Nor was the flour turned loose after that. The Food Centrals held it and gave it directly to the bakers, who meanwhile had been licensed to act as distributors of bread. From so many bags of flour they had to produce so many loaves of bread, and since control by means of the bread-card coupon would have been as impossible as it was before, the Food Commissions assigned to each bakeshop so many consumers. The bread cards were issued in colored and numbered series. The color indicated the week in which they were valid, while the number indicated the bakeshop at which the consumer had to get his bread--had to get it in the sense that the baker was responsible for the amount the card called for. The Food Central had given the baker the necessary flour, and he had no excuse before the law when a consumer had cause for complaint. If there were one thousand consumers assigned to a bakeshop the authorities saw to it that the baker got one thousand pounds of flour, and from this one thousand loaves of bread had to be made and distributed.

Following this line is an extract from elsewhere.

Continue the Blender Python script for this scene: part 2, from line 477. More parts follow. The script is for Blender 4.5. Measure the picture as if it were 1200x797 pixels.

The system worked like the proverbial charm. It was known as _Rayonierung_--zonification. Within a few days everybody managed to get the ration of bread allowed by the government. The bread-lines disappeared of a sudden. It made no difference now whether a woman called for her bread at eight in the morning or at four in the afternoon. Her bread card called for a certain quantity of bread and the baker was responsible for that amount. It was his duty to see that the consumer did not go hungry.
Much of the socio-economic machine was running again--not on its old track, but on a new one which the government had laid for it. And the thing was so simple that everybody wondered why it had not been done before.
But the greed of the profiteer was not yet entirely foiled. Bakers started to stretch the flour into more loaves than the law allowed, and some of them even went so far as to still turn consumers away. These were to feel the iron hand of the government, however.